### What you will do
Leave out the pictures and reproduce all of the data exactly.

### Collected data
** Begin **
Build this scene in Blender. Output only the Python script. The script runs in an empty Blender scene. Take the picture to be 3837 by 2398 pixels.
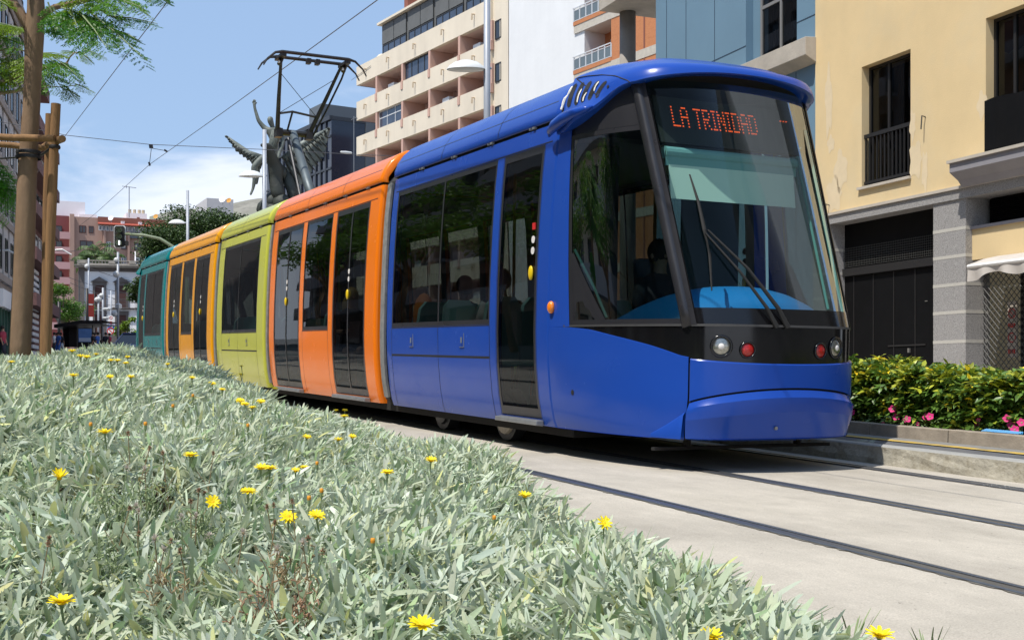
import bpy, math, random
import numpy as np
from mathutils import Vector, Matrix
random.seed(7); RNG = np.random.default_rng(11)
SC = bpy.context.scene; COL = SC.collection
# ---------------------------------------------------------------- camera geometry
TH = math.radians(25.5); CT, ST = math.cos(TH), math.sin(TH)
FPX, CX, HY, CAMZ = 4500.0, 1918.5, 1430.0, 1.0
SL = 0.0297
def g(y): return 0.069 + SL * y
def ray(px, py):
    c = (px - CX) / FPX; e = (HY - py) / FPX
    return np.array([c * CT + ST, -c * ST + CT, e])
def P(px, py, z):
    return np.array([0, 0, CAMZ]) + ray(px, py) * z
def atY(px, py, y):
    r = ray(px, py); return np.array([0, 0, CAMZ]) + r * (y / r[1])
def atX(px, py, x):
    r = ray(px, py); return np.array([0, 0, CAMZ]) + r * (x / r[0])
def proj(p):
    x, y, z = p; cz = x * ST + y * CT; c = (x * CT - y * ST) / cz
    return CX + c * FPX, HY - (z - CAMZ) / cz * FPX
cam_d = bpy.data.cameras.new('camera'); cam = bpy.data.objects.new('camera', cam_d); COL.objects.link(cam)
cam.location = (0, 0, CAMZ); cam.rotation_euler = (math.pi / 2, 0, -TH)
cam_d.sensor_width = 36; cam_d.lens = 36 * FPX / 3837; cam_d.shift_y = (HY - 1199) / 3837
cam_d.clip_start = 0.05; cam_d.clip_end = 6000
SC.camera = cam
# ---------------------------------------------------------------- materials
MATS = {}
def srgb(r, g_, b):
    f = lambda v: (v / 12.92 if v <= .04045 else ((v + .055) / 1.055) ** 2.4)
    return (f(r / 255), f(g_ / 255), f(b / 255))
def mat(name, col, rough=.6, var=.0, vscale=3., bump=0., bscale=40., metal=0., coat=0., col2=None, c2amt=.5,
        c2scale=1.5, spec=.5, detail=6, stretch=None, trans=0., attr=False, streak=0., sss=0., rvar=0.):
    m = bpy.data.materials.new(name); m.use_nodes = True; MATS[name] = m
    nt = m.node_tree; N = nt.nodes; L = nt.links; b = N['Principled BSDF']
    b.inputs['Roughness'].default_value = rough; b.inputs['Metallic'].default_value = metal
    b.inputs['Coat Weight'].default_value = coat; b.inputs['Coat Roughness'].default_value = .06
    b.inputs['Specular IOR Level'].default_value = spec
    tc = N.new('ShaderNodeTexCoord'); vec = tc.outputs['Object']
    geo = N.new('ShaderNodeNewGeometry'); vec = geo.outputs['Position']
    if stretch:
        mp = N.new('ShaderNodeMapping'); mp.inputs['Scale'].default_value = stretch; L.new(vec, mp.inputs['Vector']); vec = mp.outputs[0]
    cur = None
    rgb = N.new('ShaderNodeRGB'); rgb.outputs[0].default_value = (*col, 1); cur = rgb.outputs[0]
    if attr:
        at = N.new('ShaderNodeAttribute'); at.attribute_name = 'tint'
        mx = N.new('ShaderNodeMix'); mx.data_type = 'RGBA'; mx.blend_type = 'MULTIPLY'; mx.inputs[0].default_value = 1
        L.new(cur, mx.inputs[6]); L.new(at.outputs['Color'], mx.inputs[7]); cur = mx.outputs[2]
    if col2 is not None:
        n = N.new('ShaderNodeTexNoise'); n.inputs['Scale'].default_value = c2scale; n.inputs['Detail'].default_value = detail
        n.inputs['Roughness'].default_value = .62; L.new(vec, n.inputs['Vector'])
        r = N.new('ShaderNodeValToRGB'); r.color_ramp.elements[0].position = .5; r.color_ramp.elements[1].position = .68
        L.new(n.outputs[0], r.inputs[0]); mu = N.new('ShaderNodeMath'); mu.operation = 'MULTIPLY'; mu.inputs[1].default_value = c2amt
        L.new(r.outputs[0], mu.inputs[0])
        mx = N.new('ShaderNodeMix'); mx.data_type = 'RGBA'; L.new(mu.outputs[0], mx.inputs[0]); L.new(cur, mx.inputs[6])
        mx.inputs[7].default_value = (*col2, 1); cur = mx.outputs[2]
    if streak > 0:
        mp = N.new('ShaderNodeMapping'); mp.inputs['Scale'].default_value = (1.1, 1.1, .16); L.new(geo.outputs['Position'], mp.inputs['Vector'])
        n = N.new('ShaderNodeTexNoise'); n.inputs['Scale'].default_value = 1.0; n.inputs['Detail'].default_value = 7; L.new(mp.outputs[0], n.inputs['Vector'])
        mr = N.new('ShaderNodeMapRange'); mr.inputs[1].default_value = .35; mr.inputs[2].default_value = .75
        mr.inputs[3].default_value = 1; mr.inputs[4].default_value = 1 - streak; L.new(n.outputs[0], mr.inputs[0])
        mx = N.new('ShaderNodeMix'); mx.data_type = 'RGBA'; mx.blend_type = 'MULTIPLY'; mx.inputs[0].default_value = 1
        L.new(cur, mx.inputs[6]); L.new(mr.outputs[0], mx.inputs[7]); cur = mx.outputs[2]
    if var > 0:
        n = N.new('ShaderNodeTexNoise'); n.inputs['Scale'].default_value = vscale; n.inputs['Detail'].default_value = detail; n.inputs['Roughness'].default_value = .65
        L.new(vec, n.inputs['Vector'])
        mr = N.new('ShaderNodeMapRange'); mr.inputs[1].default_value = .3; mr.inputs[2].default_value = .7
        mr.inputs[3].default_value = 1 - var; mr.inputs[4].default_value = 1 + var; L.new(n.outputs[0], mr.inputs[0])
        mx = N.new('ShaderNodeMix'); mx.data_type = 'RGBA'; mx.blend_type = 'MULTIPLY'; mx.inputs[0].default_value = 1
        L.new(cur, mx.inputs[6]); L.new(mr.outputs[0], mx.inputs[7]); cur = mx.outputs[2]
    L.new(cur, b.inputs['Base Color'])
    if rvar > 0:
        n = N.new('ShaderNodeTexNoise'); n.inputs['Scale'].default_value = 4; n.inputs['Detail'].default_value = 5; L.new(vec, n.inputs['Vector'])
        mr = N.new('ShaderNodeMapRange'); mr.inputs[1].default_value = .3; mr.inputs[2].default_value = .7
        mr.inputs[3].default_value = max(0, rough - rvar); mr.inputs[4].default_value = rough + rvar
        L.new(n.outputs[0], mr.inputs[0]); L.new(mr.outputs[0], b.inputs['Roughness'])
    if bump > 0:
        n = N.new('ShaderNodeTexNoise'); n.inputs['Scale'].default_value = bscale; n.inputs['Detail'].default_value = 5; L.new(vec, n.inputs['Vector'])
        bp = N.new('ShaderNodeBump'); bp.inputs['Strength'].default_value = 1; bp.inputs['Distance'].default_value = bump
        if detail < 3: n.inputs['Detail'].default_value = detail - 1
        L.new(n.outputs[0], bp.inputs['Height']); L.new(bp.outputs[0], b.inputs['Normal'])
    if trans > 0:   # thin leaves let light through
        tr = N.new('ShaderNodeBsdfTranslucent'); L.new(cur, tr.inputs[0]); ms = N.new('ShaderNodeMixShader'); ms.inputs[0].default_value = trans
        L.new(b.outputs[0], ms.inputs[1]); L.new(tr.outputs[0], ms.inputs[2]); L.new(ms.outputs[0], N['Material Output'].inputs[0])
    return m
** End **
### Result of the exercise
Build this scene in Blender. Output only the Python script. The script runs in an empty Blender scene. Take the picture to be 3837 by 2398 pixels.
import bpy, math, random
import numpy as np
from mathutils import Vector, Matrix
random.seed(7); RNG = np.random.default_rng(11)
SC = bpy.context.scene; COL = SC.collection
# ---------------------------------------------------------------- camera geometry
TH = math.radians(25.5); CT, ST = math.cos(TH), math.sin(TH)
FPX, CX, HY, CAMZ = 4500.0, 1918.5, 1430.0, 1.0
SL = 0.0297
def g(y): return 0.069 + SL * y
def ray(px, py):
    c = (px - CX) / FPX; e = (HY - py) / FPX
    return np.array([c * CT + ST, -c * ST + CT, e])
def P(px, py, z):
    return np.array([0, 0, CAMZ]) + ray(px, py) * z
def atY(px, py, y):
    r = ray(px, py); return np.array([0, 0, CAMZ]) + r * (y / r[1])
def atX(px, py, x):
    r = ray(px, py); return np.array([0, 0, CAMZ]) + r * (x / r[0])
def proj(p):
    x, y, z = p; cz = x * ST + y * CT; c = (x * CT - y * ST) / cz
    return CX + c * FPX, HY - (z - CAMZ) / cz * FPX
cam_d = bpy.data.cameras.new('camera'); cam = bpy.data.objects.new('camera', cam_d); COL.objects.link(cam)
cam.location = (0, 0, CAMZ); cam.rotation_euler = (math.pi / 2, 0, -TH)
cam_d.sensor_width = 36; cam_d.lens = 36 * FPX / 3837; cam_d.shift_y = (HY - 1199) / 3837
cam_d.clip_start = 0.05; cam_d.clip_end = 6000
SC.camera = cam
# ---------------------------------------------------------------- materials
MATS = {}
def srgb(r, g_, b):
    f = lambda v: (v / 12.92 if v <= .04045 else ((v + .055) / 1.055) ** 2.4)
    return (f(r / 255), f(g_ / 255), f(b / 255))
def mat(name, col, rough=.6, var=.0, vscale=3., bump=0., bscale=40., metal=0., coat=0., col2=None, c2amt=.5,
        c2scale=1.5, spec=.5, detail=6, stretch=None, trans=0., attr=False, streak=0., sss=0., rvar=0.):
    m = bpy.data.materials.new(name); m.use_nodes = True; MATS[name] = m
    nt = m.node_tree; N = nt.nodes; L = nt.links; b = N['Principled BSDF']
    b.inputs['Roughness'].default_value = rough; b.inputs['Metallic'].default_value = metal
    b.inputs['Coat Weight'].default_value = coat; b.inputs['Coat Roughness'].default_value = .06
    b.inputs['Specular IOR Level'].default_value = spec
    tc = N.new('ShaderNodeTexCoord'); vec = tc.outputs['Object']
    geo = N.new('ShaderNodeNewGeometry'); vec = geo.outputs['Position']
    if stretch:
        mp = N.new('ShaderNodeMapping'); mp.inputs['Scale'].default_value = stretch; L.new(vec, mp.inputs['Vector']); vec = mp.outputs[0]
    cur = None
    rgb = N.new('ShaderNodeRGB'); rgb.outputs[0].default_value = (*col, 1); cur = rgb.outputs[0]
    if attr:
        at = N.new('ShaderNodeAttribute'); at.attribute_name = 'tint'
        mx = N.new('ShaderNodeMix'); mx.data_type = 'RGBA'; mx.blend_type = 'MULTIPLY'; mx.inputs[0].default_value = 1
        L.new(cur, mx.inputs[6]); L.new(at.outputs['Color'], mx.inputs[7]); cur = mx.outputs[2]
    if col2 is not None:
        n = N.new('ShaderNodeTexNoise'); n.inputs['Scale'].default_value = c2scale; n.inputs['Detail'].default_value = detail
        n.inputs['Roughness'].default_value = .62; L.new(vec, n.inputs['Vector'])
        r = N.new('ShaderNodeValToRGB'); r.color_ramp.elements[0].position = .5; r.color_ramp.elements[1].position = .68
        L.new(n.outputs[0], r.inputs[0]); mu = N.new('ShaderNodeMath'); mu.operation = 'MULTIPLY'; mu.inputs[1].default_value = c2amt
        L.new(r.outputs[0], mu.inputs[0])
        mx = N.new('ShaderNodeMix'); mx.data_type = 'RGBA'; L.new(mu.outputs[0], mx.inputs[0]); L.new(cur, mx.inputs[6])
        mx.inputs[7].default_value = (*col2, 1); cur = mx.outputs[2]
    if streak > 0:
        mp = N.new('ShaderNodeMapping'); mp.inputs['Scale'].default_value = (1.1, 1.1, .16); L.new(geo.outputs['Position'], mp.inputs['Vector'])
        n = N.new('ShaderNodeTexNoise'); n.inputs['Scale'].default_value = 1.0; n.inputs['Detail'].default_value = 7; L.new(mp.outputs[0], n.inputs['Vector'])
        mr = N.new('ShaderNodeMapRange'); mr.inputs[1].default_value = .35; mr.inputs[2].default_value = .75
        mr.inputs[3].default_value = 1; mr.inputs[4].default_value = 1 - streak; L.new(n.outputs[0], mr.inputs[0])
        mx = N.new('ShaderNodeMix'); mx.data_type = 'RGBA'; mx.blend_type = 'MULTIPLY'; mx.inputs[0].default_value = 1
        L.new(cur, mx.inputs[6]); L.new(mr.outputs[0], mx.inputs[7]); cur = mx.outputs[2]
    if var > 0:
        n = N.new('ShaderNodeTexNoise'); n.inputs['Scale'].default_value = vscale; n.inputs['Detail'].default_value = detail; n.inputs['Roughness'].default_value = .65
        L.new(vec, n.inputs['Vector'])
        mr = N.new('ShaderNodeMapRange'); mr.inputs[1].default_value = .3; mr.inputs[2].default_value = .7
        mr.inputs[3].default_value = 1 - var; mr.inputs[4].default_value = 1 + var; L.new(n.outputs[0], mr.inputs[0])
        mx = N.new('ShaderNodeMix'); mx.data_type = 'RGBA'; mx.blend_type = 'MULTIPLY'; mx.inputs[0].default_value = 1
        L.new(cur, mx.inputs[6]); L.new(mr.outputs[0], mx.inputs[7]); cur = mx.outputs[2]
    L.new(cur, b.inputs['Base Color'])
    if rvar > 0:
        n = N.new('ShaderNodeTexNoise'); n.inputs['Scale'].default_value = 4; n.inputs['Detail'].default_value = 5; L.new(vec, n.inputs['Vector'])
        mr = N.new('ShaderNodeMapRange'); mr.inputs[1].default_value = .3; mr.inputs[2].default_value = .7
        mr.inputs[3].default_value = max(0, rough - rvar); mr.inputs[4].default_value = rough + rvar
        L.new(n.outputs[0], mr.inputs[0]); L.new(mr.outputs[0], b.inputs['Roughness'])
    if bump > 0:
        n = N.new('ShaderNodeTexNoise'); n.inputs['Scale'].default_value = bscale; n.inputs['Detail'].default_value = 5; L.new(vec, n.inputs['Vector'])
        bp = N.new('ShaderNodeBump'); bp.inputs['Strength'].default_value = 1; bp.inputs['Distance'].default_value = bump
        if detail < 3: n.inputs['Detail'].default_value = detail - 1
        L.new(n.outputs[0], bp.inputs['Height']); L.new(bp.outputs[0], b.inputs['Normal'])
    if trans > 0:   # thin leaves let light through
        tr = N.new('ShaderNodeBsdfTranslucent'); L.new(cur, tr.inputs[0]); ms = N.new('ShaderNodeMixShader'); ms.inputs[0].default_value = trans
        L.new(b.outputs[0], ms.inputs[1]); L.new(tr.outputs[0], ms.inputs[2]); L.new(ms.outputs[0], N['Material Output'].inputs[0])
    return m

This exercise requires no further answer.